L’impedimento posto a carico del Notaio trova applicazione sin dal momento della stipula del rent to buy e non al momento di stipula del successivo atto traslativo (in funzione del quale l’immobile viene concesso in godimento). Nella maggior parte dei casi, l’immobile oggetto del contratto in questione sarà un edificio già completato nella costruzione e dichiarato agibile, per cui la disposizione in commento troverà applicazione nei casi in cui il rent to buy sia stato preceduto da un preliminare perfezionato quando l’immobile era ancora in corso di costruzione e le parti si siano accordate di dare attuazione agli impegni assunti con detto preliminare stipulando, in luogo del previsto atto traslativo definitivo, un rent to buy; l’art. 23 D. L. n. 133/2014, inoltre, trova applicazione anche nel caso di un preliminare, perfezionato quanto l’immobile era ancora in corso di costruzione, con il quale le parti si siano impegnate proprio alla stipula di un rent to buy ovvero nel caso di un rent to buy avente per oggetto un edificio ancora in corso di costruzione, e non ancora dichiarato agibile, e come tale rientrante a pieno titolo nell’ambito di applicazione del D. Lgs. n. 122/2005.

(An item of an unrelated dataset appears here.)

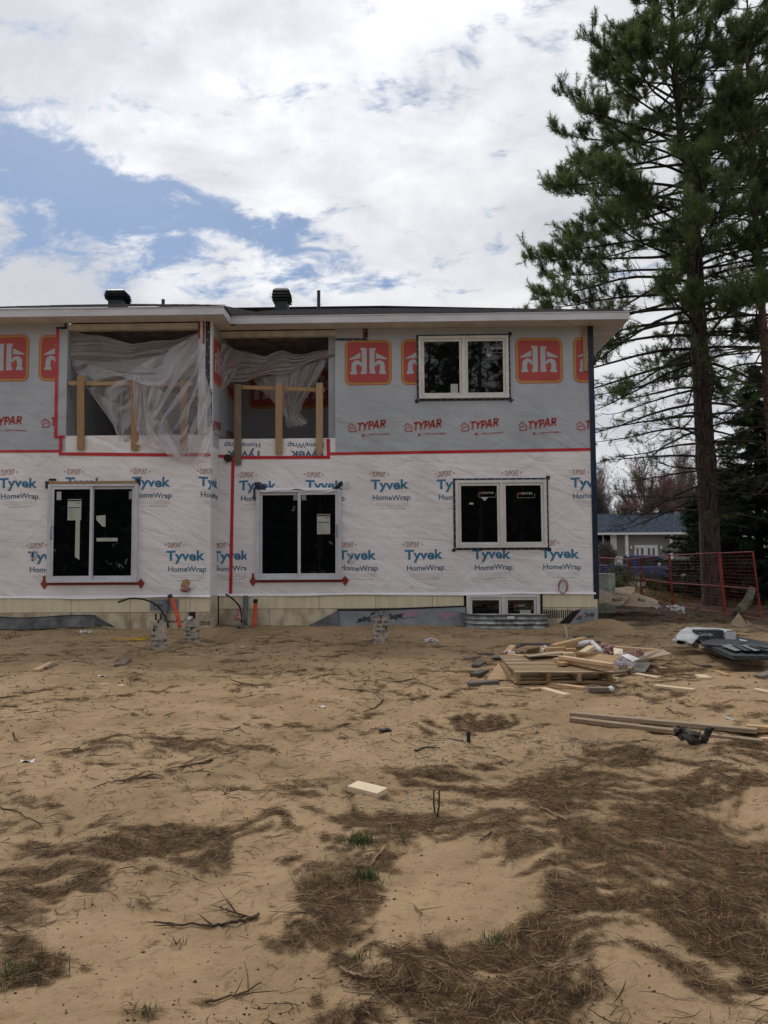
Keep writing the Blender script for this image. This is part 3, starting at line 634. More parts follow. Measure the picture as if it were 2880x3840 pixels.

RISOLUZIONE DEL CONTRATTO DI RENT TO BUY

Il contratto di rent to buy si risolve in caso di mancato pagamento, anche non consecutivo, di un numero minimo di canoni che le parti possono determinare liberamente, ma che non può essere inferiore ad 1/20 del loro numero complessivo.

L’esercizio del diritto di acquistare non determina l’immediato trasferimento della proprietà all’’acquirente, ma sarà necessario agire in giudizio ai sensi dell’art. 2932 codice civile per ottenere una sentenza costitutiva che trasferisca la proprietà all’acquirente.

In caso di fallimento del concedente, il contratto prosegue, mentre di regola il curatore fallimentare può sciogliersi dai contratti stipulati dal fallito.